### Direction
Copy all of the records below verbatim.

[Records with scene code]

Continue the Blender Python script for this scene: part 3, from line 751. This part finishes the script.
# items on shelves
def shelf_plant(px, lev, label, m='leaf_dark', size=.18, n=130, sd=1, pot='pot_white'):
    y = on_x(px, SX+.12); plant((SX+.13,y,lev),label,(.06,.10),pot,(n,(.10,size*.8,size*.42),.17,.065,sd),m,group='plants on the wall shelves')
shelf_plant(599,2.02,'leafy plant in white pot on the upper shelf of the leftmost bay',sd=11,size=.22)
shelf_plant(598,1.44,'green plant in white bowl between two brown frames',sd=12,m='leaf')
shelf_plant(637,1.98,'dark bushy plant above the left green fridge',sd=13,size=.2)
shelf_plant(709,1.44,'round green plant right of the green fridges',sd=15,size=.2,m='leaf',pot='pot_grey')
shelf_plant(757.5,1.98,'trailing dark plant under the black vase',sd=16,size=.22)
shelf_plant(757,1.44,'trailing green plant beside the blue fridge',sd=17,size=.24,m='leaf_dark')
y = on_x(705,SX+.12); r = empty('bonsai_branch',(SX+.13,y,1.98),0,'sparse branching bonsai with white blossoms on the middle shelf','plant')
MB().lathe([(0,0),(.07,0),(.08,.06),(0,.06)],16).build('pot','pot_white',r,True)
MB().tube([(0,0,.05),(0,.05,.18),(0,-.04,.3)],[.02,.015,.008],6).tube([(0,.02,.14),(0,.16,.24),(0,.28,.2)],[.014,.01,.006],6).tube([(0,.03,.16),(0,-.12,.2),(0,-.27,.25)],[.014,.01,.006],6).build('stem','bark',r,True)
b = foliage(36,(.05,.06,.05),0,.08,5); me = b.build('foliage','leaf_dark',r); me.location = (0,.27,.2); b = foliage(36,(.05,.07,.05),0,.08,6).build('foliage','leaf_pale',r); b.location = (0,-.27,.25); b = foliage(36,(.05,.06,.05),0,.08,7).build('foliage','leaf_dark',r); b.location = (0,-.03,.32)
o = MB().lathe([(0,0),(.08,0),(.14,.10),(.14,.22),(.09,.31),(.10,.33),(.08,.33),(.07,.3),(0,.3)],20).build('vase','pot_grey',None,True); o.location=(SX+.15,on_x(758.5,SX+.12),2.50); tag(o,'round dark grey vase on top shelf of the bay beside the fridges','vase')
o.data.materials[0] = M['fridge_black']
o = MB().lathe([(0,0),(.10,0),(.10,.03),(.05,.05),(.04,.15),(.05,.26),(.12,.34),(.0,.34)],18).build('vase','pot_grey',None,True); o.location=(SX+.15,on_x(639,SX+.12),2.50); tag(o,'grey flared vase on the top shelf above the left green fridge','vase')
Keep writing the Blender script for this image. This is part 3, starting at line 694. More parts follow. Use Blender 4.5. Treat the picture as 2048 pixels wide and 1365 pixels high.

### Expected answer
Continue the Blender Python script for this scene: part 3, from line 751. This part finishes the script.
# items on shelves
def shelf_plant(px, lev, label, m='leaf_dark', size=.18, n=130, sd=1, pot='pot_white'):
    y = on_x(px, SX+.12); plant((SX+.13,y,lev),label,(.06,.10),pot,(n,(.10,size*.8,size*.42),.17,.065,sd),m,group='plants on the wall shelves')
shelf_plant(599,2.02,'leafy plant in white pot on the upper shelf of the leftmost bay',sd=11,size=.22)
shelf_plant(598,1.44,'green plant in white bowl between two brown frames',sd=12,m='leaf')
shelf_plant(637,1.98,'dark bushy plant above the left green fridge',sd=13,size=.2)
shelf_plant(709,1.44,'round green plant right of the green fridges',sd=15,size=.2,m='leaf',pot='pot_grey')
shelf_plant(757.5,1.98,'trailing dark plant under the black vase',sd=16,size=.22)
shelf_plant(757,1.44,'trailing green plant beside the blue fridge',sd=17,size=.24,m='leaf_dark')
y = on_x(705,SX+.12); r = empty('bonsai_branch',(SX+.13,y,1.98),0,'sparse branching bonsai with white blossoms on the middle shelf','plant')
MB().lathe([(0,0),(.07,0),(.08,.06),(0,.06)],16).build('pot','pot_white',r,True)
MB().tube([(0,0,.05),(0,.05,.18),(0,-.04,.3)],[.02,.015,.008],6).tube([(0,.02,.14),(0,.16,.24),(0,.28,.2)],[.014,.01,.006],6).tube([(0,.03,.16),(0,-.12,.2),(0,-.27,.25)],[.014,.01,.006],6).build('stem','bark',r,True)
b = foliage(36,(.05,.06,.05),0,.08,5); me = b.build('foliage','leaf_dark',r); me.location = (0,.27,.2); b = foliage(36,(.05,.07,.05),0,.08,6).build('foliage','leaf_pale',r); b.location = (0,-.27,.25); b = foliage(36,(.05,.06,.05),0,.08,7).build('foliage','leaf_dark',r); b.location = (0,-.03,.32)
o = MB().lathe([(0,0),(.08,0),(.14,.10),(.14,.22),(.09,.31),(.10,.33),(.08,.33),(.07,.3),(0,.3)],20).build('vase','pot_grey',None,True); o.location=(SX+.15,on_x(758.5,SX+.12),2.50); tag(o,'round dark grey vase on top shelf of the bay beside the fridges','vase')
o.data.materials[0] = M['fridge_black']
o = MB().lathe([(0,0),(.10,0),(.10,.03),(.05,.05),(.04,.15),(.05,.26),(.12,.34),(.0,.34)],18).build('vase','pot_grey',None,True); o.location=(SX+.15,on_x(639,SX+.12),2.50); tag(o,'grey flared vase on the top shelf above the left green fridge','vase')
Keep writing the Blender script for this image. This is part 3, starting at line 694. More parts follow. Use Blender 4.5. Treat the picture as 2048 pixels wide and 1365 pixels high.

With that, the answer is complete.